(Information provided):
====================

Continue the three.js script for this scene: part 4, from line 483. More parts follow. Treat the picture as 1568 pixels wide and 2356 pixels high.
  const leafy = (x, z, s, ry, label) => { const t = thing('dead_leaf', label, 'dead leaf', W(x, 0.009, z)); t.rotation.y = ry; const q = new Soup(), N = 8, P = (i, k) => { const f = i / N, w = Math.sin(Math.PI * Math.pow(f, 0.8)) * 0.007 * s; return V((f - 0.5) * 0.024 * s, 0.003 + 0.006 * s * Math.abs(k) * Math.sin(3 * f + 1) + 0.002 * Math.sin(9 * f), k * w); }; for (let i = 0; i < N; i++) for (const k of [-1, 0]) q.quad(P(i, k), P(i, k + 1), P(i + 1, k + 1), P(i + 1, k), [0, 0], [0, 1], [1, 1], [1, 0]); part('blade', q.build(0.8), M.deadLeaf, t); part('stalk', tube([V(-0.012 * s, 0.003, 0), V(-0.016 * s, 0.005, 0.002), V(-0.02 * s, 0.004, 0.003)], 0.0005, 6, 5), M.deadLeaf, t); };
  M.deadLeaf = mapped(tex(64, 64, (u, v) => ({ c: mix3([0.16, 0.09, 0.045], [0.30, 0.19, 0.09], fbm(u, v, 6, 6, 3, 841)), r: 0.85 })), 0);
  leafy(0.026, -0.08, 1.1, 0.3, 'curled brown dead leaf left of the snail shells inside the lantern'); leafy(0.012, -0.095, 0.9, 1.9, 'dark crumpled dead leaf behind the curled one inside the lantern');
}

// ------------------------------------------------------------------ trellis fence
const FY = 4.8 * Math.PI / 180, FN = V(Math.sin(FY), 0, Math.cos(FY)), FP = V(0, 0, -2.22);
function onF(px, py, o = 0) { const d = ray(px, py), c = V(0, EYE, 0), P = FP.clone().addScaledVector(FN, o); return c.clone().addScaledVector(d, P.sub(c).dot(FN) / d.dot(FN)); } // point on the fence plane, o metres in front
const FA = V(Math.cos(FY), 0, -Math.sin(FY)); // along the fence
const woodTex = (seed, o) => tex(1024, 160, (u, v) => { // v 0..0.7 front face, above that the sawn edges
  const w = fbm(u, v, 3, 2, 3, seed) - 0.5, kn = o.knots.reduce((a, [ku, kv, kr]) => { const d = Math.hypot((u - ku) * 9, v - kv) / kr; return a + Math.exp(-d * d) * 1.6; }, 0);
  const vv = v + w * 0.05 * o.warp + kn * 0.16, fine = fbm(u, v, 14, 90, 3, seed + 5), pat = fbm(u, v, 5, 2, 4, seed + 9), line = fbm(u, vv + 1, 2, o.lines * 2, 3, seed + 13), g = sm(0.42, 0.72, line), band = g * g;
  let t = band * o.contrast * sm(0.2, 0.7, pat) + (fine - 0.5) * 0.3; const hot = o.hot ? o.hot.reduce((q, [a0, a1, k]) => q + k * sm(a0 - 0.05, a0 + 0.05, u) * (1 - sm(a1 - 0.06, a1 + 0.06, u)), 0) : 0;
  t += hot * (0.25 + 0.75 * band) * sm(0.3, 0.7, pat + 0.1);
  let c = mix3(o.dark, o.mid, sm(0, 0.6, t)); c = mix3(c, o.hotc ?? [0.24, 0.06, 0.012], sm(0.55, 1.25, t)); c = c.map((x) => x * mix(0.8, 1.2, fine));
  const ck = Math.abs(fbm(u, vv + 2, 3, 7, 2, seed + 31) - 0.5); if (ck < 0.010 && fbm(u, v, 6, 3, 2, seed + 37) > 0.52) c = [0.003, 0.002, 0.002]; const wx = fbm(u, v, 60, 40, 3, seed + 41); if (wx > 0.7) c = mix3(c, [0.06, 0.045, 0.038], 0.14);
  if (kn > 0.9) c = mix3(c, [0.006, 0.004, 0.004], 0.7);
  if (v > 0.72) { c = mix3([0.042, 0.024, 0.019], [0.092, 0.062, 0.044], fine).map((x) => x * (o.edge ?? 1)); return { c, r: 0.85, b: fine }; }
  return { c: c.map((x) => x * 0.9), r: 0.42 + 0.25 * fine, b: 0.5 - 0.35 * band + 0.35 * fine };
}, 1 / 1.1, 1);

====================

(What this task involves):
Output all of the data again. Match it exactly.

(Result of this task):
Continue the three.js script for this scene: part 4, from line 483. More parts follow. Treat the picture as 1568 pixels wide and 2356 pixels high.
  const leafy = (x, z, s, ry, label) => { const t = thing('dead_leaf', label, 'dead leaf', W(x, 0.009, z)); t.rotation.y = ry; const q = new Soup(), N = 8, P = (i, k) => { const f = i / N, w = Math.sin(Math.PI * Math.pow(f, 0.8)) * 0.007 * s; return V((f - 0.5) * 0.024 * s, 0.003 + 0.006 * s * Math.abs(k) * Math.sin(3 * f + 1) + 0.002 * Math.sin(9 * f), k * w); }; for (let i = 0; i < N; i++) for (const k of [-1, 0]) q.quad(P(i, k), P(i, k + 1), P(i + 1, k + 1), P(i + 1, k), [0, 0], [0, 1], [1, 1], [1, 0]); part('blade', q.build(0.8), M.deadLeaf, t); part('stalk', tube([V(-0.012 * s, 0.003, 0), V(-0.016 * s, 0.005, 0.002), V(-0.02 * s, 0.004, 0.003)], 0.0005, 6, 5), M.deadLeaf, t); };
  M.deadLeaf = mapped(tex(64, 64, (u, v) => ({ c: mix3([0.16, 0.09, 0.045], [0.30, 0.19, 0.09], fbm(u, v, 6, 6, 3, 841)), r: 0.85 })), 0);
  leafy(0.026, -0.08, 1.1, 0.3, 'curled brown dead leaf left of the snail shells inside the lantern'); leafy(0.012, -0.095, 0.9, 1.9, 'dark crumpled dead leaf behind the curled one inside the lantern');
}

// ------------------------------------------------------------------ trellis fence
const FY = 4.8 * Math.PI / 180, FN = V(Math.sin(FY), 0, Math.cos(FY)), FP = V(0, 0, -2.22);
function onF(px, py, o = 0) { const d = ray(px, py), c = V(0, EYE, 0), P = FP.clone().addScaledVector(FN, o); return c.clone().addScaledVector(d, P.sub(c).dot(FN) / d.dot(FN)); } // point on the fence plane, o metres in front
const FA = V(Math.cos(FY), 0, -Math.sin(FY)); // along the fence
const woodTex = (seed, o) => tex(1024, 160, (u, v) => { // v 0..0.7 front face, above that the sawn edges
  const w = fbm(u, v, 3, 2, 3, seed) - 0.5, kn = o.knots.reduce((a, [ku, kv, kr]) => { const d = Math.hypot((u - ku) * 9, v - kv) / kr; return a + Math.exp(-d * d) * 1.6; }, 0);
  const vv = v + w * 0.05 * o.warp + kn * 0.16, fine = fbm(u, v, 14, 90, 3, seed + 5), pat = fbm(u, v, 5, 2, 4, seed + 9), line = fbm(u, vv + 1, 2, o.lines * 2, 3, seed + 13), g = sm(0.42, 0.72, line), band = g * g;
  let t = band * o.contrast * sm(0.2, 0.7, pat) + (fine - 0.5) * 0.3; const hot = o.hot ? o.hot.reduce((q, [a0, a1, k]) => q + k * sm(a0 - 0.05, a0 + 0.05, u) * (1 - sm(a1 - 0.06, a1 + 0.06, u)), 0) : 0;
  t += hot * (0.25 + 0.75 * band) * sm(0.3, 0.7, pat + 0.1);
  let c = mix3(o.dark, o.mid, sm(0, 0.6, t)); c = mix3(c, o.hotc ?? [0.24, 0.06, 0.012], sm(0.55, 1.25, t)); c = c.map((x) => x * mix(0.8, 1.2, fine));
  const ck = Math.abs(fbm(u, vv + 2, 3, 7, 2, seed + 31) - 0.5); if (ck < 0.010 && fbm(u, v, 6, 3, 2, seed + 37) > 0.52) c = [0.003, 0.002, 0.002]; const wx = fbm(u, v, 60, 40, 3, seed + 41); if (wx > 0.7) c = mix3(c, [0.06, 0.045, 0.038], 0.14);
  if (kn > 0.9) c = mix3(c, [0.006, 0.004, 0.004], 0.7);
  if (v > 0.72) { c = mix3([0.042, 0.024, 0.019], [0.092, 0.062, 0.044], fine).map((x) => x * (o.edge ?? 1)); return { c, r: 0.85, b: fine }; }
  return { c: c.map((x) => x * 0.9), r: 0.42 + 0.25 * fine, b: 0.5 - 0.35 * band + 0.35 * fine };
}, 1 / 1.1, 1);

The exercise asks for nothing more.